> Recorded information
************
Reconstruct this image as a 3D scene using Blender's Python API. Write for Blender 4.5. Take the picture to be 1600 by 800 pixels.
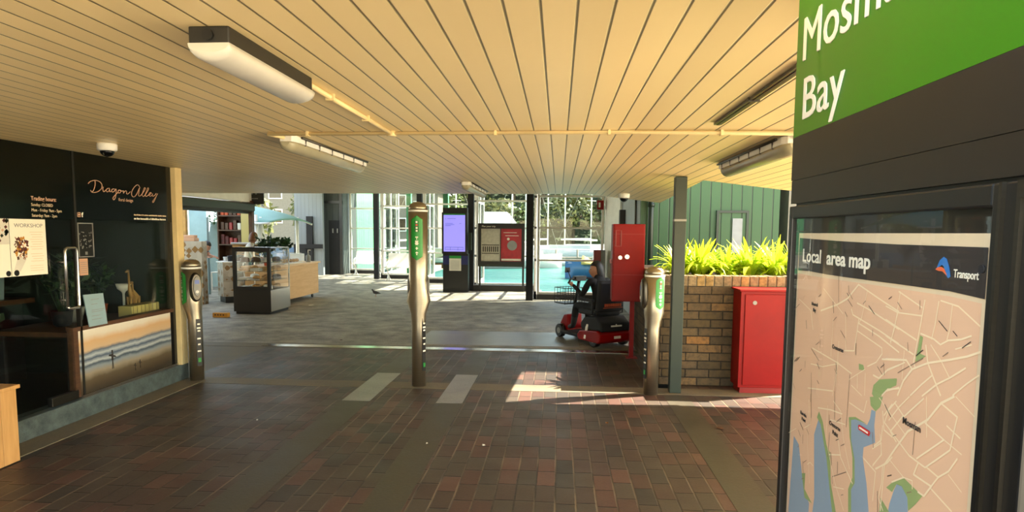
import bpy, bmesh, math, random
from mathutils import Vector, Matrix, noise
random.seed(7)
R = math.radians
sc = bpy.context.scene
for o in list(bpy.data.objects):
    bpy.data.objects.remove(o, do_unlink=True)
C = sc.collection

# ------------------------------------------------------------------ camera
CAM_F, CAM_CY = 1000.0, 453.0
yaw, pitch, roll = 0.0719180, -0.0893068, 0.0075
cam_d = bpy.data.cameras.new('camera')
cam = bpy.data.objects.new('camera', cam_d); C.objects.link(cam)
fw = Vector((-math.sin(yaw)*math.cos(pitch), math.cos(yaw)*math.cos(pitch), math.sin(pitch)))
rt = Vector((math.cos(yaw), math.sin(yaw), 0)); up = rt.cross(fw)
r2 = rt*math.cos(roll)+up*math.sin(roll); u2 = -rt*math.sin(roll)+up*math.cos(roll)
mw = Matrix((r2, u2, -fw)).transposed().to_4x4(); mw.translation = Vector((0, 0, 1.56))
cam.matrix_world = mw
cam_d.sensor_fit = 'HORIZONTAL'; cam_d.sensor_width = 36.0
cam_d.lens = 36.0*CAM_F/1600.0
cam_d.shift_y = (CAM_CY-400.0)/1600.0
cam_d.clip_start = 0.05; cam_d.clip_end = 600
sc.camera = cam

# ------------------------------------------------------------------ light
sc.view_settings.view_transform = 'Standard'; sc.view_settings.look = 'None'
sc.view_settings.gamma = 1.0; sc.view_settings.use_curve_mapping = False
sc.view_settings.exposure = 2.4
SUN = Vector((0.90, 0.33, 1.0)).normalized()
w = bpy.data.worlds.new('sky_world'); sc.world = w; w.use_nodes = True
nt = w.node_tree; bg = nt.nodes['Background']
sky = nt.nodes.new('ShaderNodeTexSky'); sky.sky_type = 'NISHITA'; sky.sun_disc = False
sky.sun_elevation = math.asin(SUN.z); sky.sun_rotation = math.atan2(SUN.x, SUN.y)
sky.air_density = 1.0; sky.dust_density = 0.6; sky.ozone_density = 1.0
wb = nt.nodes.new('ShaderNodeMix'); wb.data_type = 'RGBA'; wb.blend_type = 'MULTIPLY'; wb.inputs[0].default_value = 1.0; wb.inputs[7].default_value = (1.0, 0.81, 0.61, 1)
nt.links.new(sky.outputs[0], wb.inputs[6]); nt.links.new(wb.outputs[2], bg.inputs[0]); bg.inputs[1].default_value = 0.34
sun_d = bpy.data.lights.new('sun', 'SUN'); sun_d.energy = 7.0; sun_d.angle = R(0.5); sun_d.color = (1.0, 0.91, 0.76)
sun = bpy.data.objects.new('sun', sun_d); C.objects.link(sun)
sun.rotation_euler = SUN.to_track_quat('Z', 'Y').to_euler()

# ------------------------------------------------------------------ materials
def lin(h):
    if isinstance(h, str):
        h = [int(h[i:i+2], 16)/255 for i in (0, 2, 4)]
    return tuple((x/12.92 if x <= .04045 else ((x+.055)/1.055)**2.4) for x in h)+(1.0,)
class NG:
    def __init__(s, name):
        s.m = bpy.data.materials.new(name); s.m.use_nodes = True; s.t = s.m.node_tree
        s.b = s.t.nodes['Principled BSDF']
    def n(s, typ, **kw):
        nd = s.t.nodes.new(typ)
        for k, v in kw.items(): setattr(nd, k, v)
        return nd
    def l(s, a, b): s.t.links.new(a, b)
    def math(s, op, a, b=None, clamp=False):
        nd = s.n('ShaderNodeMath', operation=op, use_clamp=clamp)
        for i, v in enumerate((a, b)):
            if v is None: continue
            if isinstance(v, (int, float)): nd.inputs[i].default_value = v
            else: s.l(v, nd.inputs[i])
        return nd.outputs[0]
    def mix(s, f, a, b):
        nd = s.n('ShaderNodeMix', data_type='RGBA')
        for i, v in ((0, f), (6, a), (7, b)):
            if isinstance(v, (int, float)): nd.inputs[i].default_value = v
            elif isinstance(v, tuple): nd.inputs[i].default_value = v
            else: s.l(v, nd.inputs[i])
        return nd.outputs[2]
    def pos(s):
        g = s.n('ShaderNodeNewGeometry'); x = s.n('ShaderNodeSeparateXYZ'); s.l(g.outputs['Position'], x.inputs[0])
        return g.outputs['Position'], x.outputs
    def noise(s, vec, scale, detail=3, rough=.5):
        nd = s.n('ShaderNodeTexNoise'); nd.inputs['Scale'].default_value = scale; nd.inputs['Detail'].default_value = detail
        nd.inputs['Roughness'].default_value = rough
        if vec is not None: s.l(vec, nd.inputs['Vector'])
        return nd.outputs[0]
    def ramp(s, f, p0, p1):
        nd = s.n('ShaderNodeMapRange'); s.l(f, nd.inputs[0]); nd.inputs[1].default_value = p0; nd.inputs[2].default_value = p1
        return nd.outputs[0]
    def bump(s, h, dist=.002, st=1.0):
        nd = s.n('ShaderNodeBump'); nd.inputs['Strength'].default_value = st; nd.inputs['Distance'].default_value = dist
        s.l(h, nd.inputs['Height']); s.l(nd.outputs[0], s.b.inputs['Normal'])
    def col(s, v):
        if isinstance(v, tuple): s.b.inputs['Base Color'].default_value = v
        else: s.l(v, s.b.inputs['Base Color'])
def simple(name, c, rough=.6, metal=0.0, var=.12, scale=6, emit=None, bump=0, spec=None):
    g = NG(name); c = lin(c)
    if var:
        tc = g.n('ShaderNodeTexCoord')
        f = g.noise(tc.outputs['Object'], scale, 4, .6)
        d = tuple(x*(1-var*1.6) for x in c[:3])+(1,); e = tuple(min(1, x*(1+var)) for x in c[:3])+(1,)
        g.col(g.mix(g.ramp(f, .3, .7), d, e))
        if bump:
            f2 = g.noise(tc.outputs['Object'], scale*8, 4, .6); g.bump(f2, bump)
    else: g.col(c)
    g.b.inputs['Roughness'].default_value = rough; g.b.inputs['Metallic'].default_value = metal
    if spec is not None: g.b.inputs['Specular IOR Level'].default_value = spec
    if emit: g.b.inputs['Emission Color'].default_value = c; g.b.inputs['Emission Strength'].default_value = emit
    return g.m
def glass(name, tint=(1, 1, 1, 1), refl=1.0, rough=0.0, base=.03):
    g = NG(name); t = g.t; o = [n for n in t.nodes if n.type == 'OUTPUT_MATERIAL'][0]
    tr = g.n('ShaderNodeBsdfTransparent'); gl = g.n('ShaderNodeBsdfGlossy'); tr.inputs[0].default_value = tint; gl.inputs['Roughness'].default_value = rough
    ge = g.n('ShaderNodeNewGeometry'); dp = g.n('ShaderNodeVectorMath', operation='DOT_PRODUCT'); g.l(ge.outputs['Incoming'], dp.inputs[0]); g.l(ge.outputs['Normal'], dp.inputs[1])
    c = g.math('SUBTRACT', 1, g.math('ABSOLUTE', dp.outputs['Value']), True)
    f = g.math('MULTIPLY', g.math('ADD', g.math('MULTIPLY', g.math('POWER', c, 5), 1-base), base), refl, True)
    mx = g.n('ShaderNodeMixShader'); g.l(f, mx.inputs[0]); g.l(tr.outputs[0], mx.inputs[1]); g.l(gl.outputs[0], mx.inputs[2]); g.l(mx.outputs[0], o.inputs[0])
    return g.m
def boards(name, c, pitch, axis, groove=.006, rough=.5, dark=.35, depth=.004, phase=0.0, nvar=.12, spec=.5):
    g = NG(name); P, xyz = g.pos(); c = lin(c)
    u = g.math('ADD', g.math('DIVIDE', xyz[axis], pitch), phase)
    fr = g.math('FRACT', u); d = g.math('ABSOLUTE', g.math('SUBTRACT', fr, .5))
    gm = g.ramp(d, .5-groove/pitch, .5-groove/pitch*.35)
    idx = g.math('FLOOR', u); wn = g.n('ShaderNodeTexWhiteNoise', noise_dimensions='1D'); g.l(idx, wn.inputs['W'])
    nz = g.noise(P, 1.3, 5, .6)
    f = g.math('ADD', g.math('MULTIPLY', wn.outputs[0], .5), g.math('MULTIPLY', nz, .5))
    a = tuple(x*(1-nvar) for x in c[:3])+(1,); b = tuple(min(1, x*(1+nvar*.6)) for x in c[:3])+(1,)
    base = g.mix(f, a, b)
    g.col(g.mix(gm, base, tuple(x*dark for x in c[:3])+(1,)))
    h = g.math('SUBTRACT', g.math('MULTIPLY', g.noise(P, 30, 3), .05), gm); g.bump(h, depth)
    g.b.inputs['Roughness'].default_value = rough; g.b.inputs['Specular IOR Level'].default_value = spec
    return g.m
def m_pavers():
    g = NG('brick_pavers'); P, xyz = g.pos()
    u = g.math('DIVIDE', xyz[0], .1195); iu = g.math('FLOOR', u)
    wn = g.n('ShaderNodeTexWhiteNoise', noise_dimensions='1D'); g.l(iu, wn.inputs['W'])
    off = g.math('MULTIPLY', g.math('SUBTRACT', wn.outputs[0], .5), .22)
    par = g.math('GREATER_THAN', g.math('FRACT', g.math('MULTIPLY', wn.outputs[0], 7.3)), .78)
    v = g.math('ADD', g.math('ADD', g.math('DIVIDE', xyz[1], .239), off), g.math('MULTIPLY', par, .5)); iv = g.math('FLOOR', v)
    du = g.math('SUBTRACT', .5, g.math('ABSOLUTE', g.math('SUBTRACT', g.math('FRACT', u), .5)))
    dv = g.math('SUBTRACT', .5, g.math('ABSOLUTE', g.math('SUBTRACT', g.math('FRACT', v), .5)))
    jn = g.math('MULTIPLY', g.noise(P, 25, 2), .035)
    mu = g.ramp(g.math('ADD', du, jn), .075, .045); mv = g.ramp(g.math('ADD', dv, jn), .05, .032)
    cv = g.n('ShaderNodeCombineXYZ'); g.l(iu, cv.inputs[0]); g.l(iv, cv.inputs[1])
    w2 = g.n('ShaderNodeTexWhiteNoise', noise_dimensions='2D'); g.l(cv.outputs[0], w2.inputs['Vector'])
    cr = g.n('ShaderNodeValToRGB'); el = cr.color_ramp.elements
    el[0].position = 0; el[0].color = lin('332f2c'); el[1].position = 1; el[1].color = lin('66483c')
    for p, c in ((.22, '4c4237'), (.5, '473930'), (.8, '533a31')):
        e = el.new(p); e.color = lin(c)
    g.l(w2.outputs[0], cr.inputs[0])
    st = g.noise(P, 60, 3, .7); big = g.noise(P, .55, 4, .6)
    base = g.mix(g.math('MULTIPLY', g.ramp(st, .35, .75), .35), cr.outputs[0], lin('1e1a18'))
    base = g.mix(g.math('MULTIPLY', g.ramp(big, .45, .65), .3), base, lin('352d27'))
    base = g.mix(g.math('MULTIPLY', mv, .95), base, lin('120e0c'))
    mort = g.mix(g.ramp(g.noise(P, 2.2, 3), .4, .62), lin('221c17'), lin('75644e'))
    base = g.mix(g.math('MULTIPLY', mu, .85), base, mort)
    g.col(base)
    g.l(g.math('ADD', g.math('MULTIPLY', g.noise(P, 3, 3), .35), .30), g.b.inputs['Roughness'])
    h = g.math('ADD', g.math('MULTIPLY', st, .25), g.math('SUBTRACT', 0, g.math('MAXIMUM', mu, mv)))
    g.bump(h, .003, .8); return g.m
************
> Objective
The word "scene" may appear on some lines. Report how many lines hold it, giving the number alone.

> Answer to this task
2